Hitting the banking reset button

Hitting the banking reset button

The Turritopsis dohrnii, commonly known as the immortal jellyfish, is an extraordinary survivor. Through the rare, natural transformation of cells, an adult can revert to the polyp stage at any time—essentially being reborn as a young jelly.

The Open Banking trend is beckoning traditional vertically integrated banks toward a similar transformation, where they can hit the reset button on their business models to pursue new opportunities, grow their business and guarantee their continued relevance. Driven by regulation, competition—or both—banks are increasingly using APIs to make certain customer data available to third parties. Those third parties can then embed that information into their platforms to improve offerings (theirs and, often, the banks’) and benefit end customers. This reciprocal exchange is causing a rare, natural effect: bilateral trading that can fuel a rebirth in banking.

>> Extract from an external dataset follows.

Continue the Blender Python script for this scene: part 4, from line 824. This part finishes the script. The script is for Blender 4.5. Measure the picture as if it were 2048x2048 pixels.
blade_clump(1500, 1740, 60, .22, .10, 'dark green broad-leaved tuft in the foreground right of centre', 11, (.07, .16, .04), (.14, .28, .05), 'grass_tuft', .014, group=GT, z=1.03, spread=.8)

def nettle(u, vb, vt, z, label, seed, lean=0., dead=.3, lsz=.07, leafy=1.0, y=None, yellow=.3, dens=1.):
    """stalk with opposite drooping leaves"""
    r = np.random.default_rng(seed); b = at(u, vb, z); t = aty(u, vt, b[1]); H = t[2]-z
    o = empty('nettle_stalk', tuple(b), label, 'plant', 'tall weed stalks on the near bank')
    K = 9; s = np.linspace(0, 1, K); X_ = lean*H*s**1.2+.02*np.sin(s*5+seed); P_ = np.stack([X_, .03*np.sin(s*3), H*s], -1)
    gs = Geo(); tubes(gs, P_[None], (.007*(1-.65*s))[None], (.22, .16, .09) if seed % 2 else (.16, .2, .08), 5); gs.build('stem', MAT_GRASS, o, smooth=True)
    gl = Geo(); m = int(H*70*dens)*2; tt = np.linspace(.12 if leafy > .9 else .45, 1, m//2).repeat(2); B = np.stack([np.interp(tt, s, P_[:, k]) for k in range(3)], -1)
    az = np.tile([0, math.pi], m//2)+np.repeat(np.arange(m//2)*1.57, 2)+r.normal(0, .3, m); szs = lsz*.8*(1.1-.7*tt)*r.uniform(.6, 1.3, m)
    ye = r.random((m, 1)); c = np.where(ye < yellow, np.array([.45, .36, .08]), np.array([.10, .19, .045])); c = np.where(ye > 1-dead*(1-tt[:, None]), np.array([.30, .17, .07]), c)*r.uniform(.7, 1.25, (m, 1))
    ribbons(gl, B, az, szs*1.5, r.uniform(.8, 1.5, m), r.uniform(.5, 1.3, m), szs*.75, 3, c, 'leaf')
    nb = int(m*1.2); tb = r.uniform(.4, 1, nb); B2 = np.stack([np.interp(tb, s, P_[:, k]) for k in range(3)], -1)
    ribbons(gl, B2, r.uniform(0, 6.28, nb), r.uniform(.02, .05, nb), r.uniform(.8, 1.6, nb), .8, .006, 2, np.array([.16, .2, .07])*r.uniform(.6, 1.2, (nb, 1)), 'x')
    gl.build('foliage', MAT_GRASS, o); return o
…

On the outbound side, banks become exporters of not only customer data, but also bank-owned algorithms and business processes. It also positions banks as advisors to help create new products and services that help third parties and consumers capitalise on bank exports. By enticing and training developers to use their API-delivered component services, for example, banks can offer existing customers new services like single sign-on, the ability to pay with credit card reward points, and open accounts right from third-party sites. Consider how Mint.com is extracting and consolidating customer account information to help consumers organise and manage their personal finances. Mastercard is unbundling its services, like consumer credit check or identity management, and offering them to fintechs and other banks. Through such exports of information and services, banks can amplify their reach, distribution and customer loyalty.

On the inbound side, banks can easily and meaningfully plug-and-play product and service features from third-party partners into their own customer-facing offerings. By doing so, they can embed themselves in more transactions—from banking products they don’t already offer, to home, auto, consumer goods purchases, travel and other non-banking services. Through its partnership with OnDeck, for example, JPMorgan Chase offers small businesses loans that lie outside its traditional risk appetite. Even new challenger banks like Starling in the UK are adopting a marketplace strategy, where they offer third-party products on their app, in addition to their own current accounts. The extreme version of inbound open banking would be to only offer third-party products, making money from orchestrating a full platform-based business to improve customer service, build customer loyalty, generate new fees and lower operating costs—without the ‘bank’ having its own balance sheet.

More and more bank executives are seeing Open Banking as an opportunity rather than a threat. But seizing that opportunity requires mastering both the art of interdependence and bilateral trade. It requires investing to regenerate the bank and open up to third parties, creating value from both export and import flows, and differentiating the brand within and beyond financial services.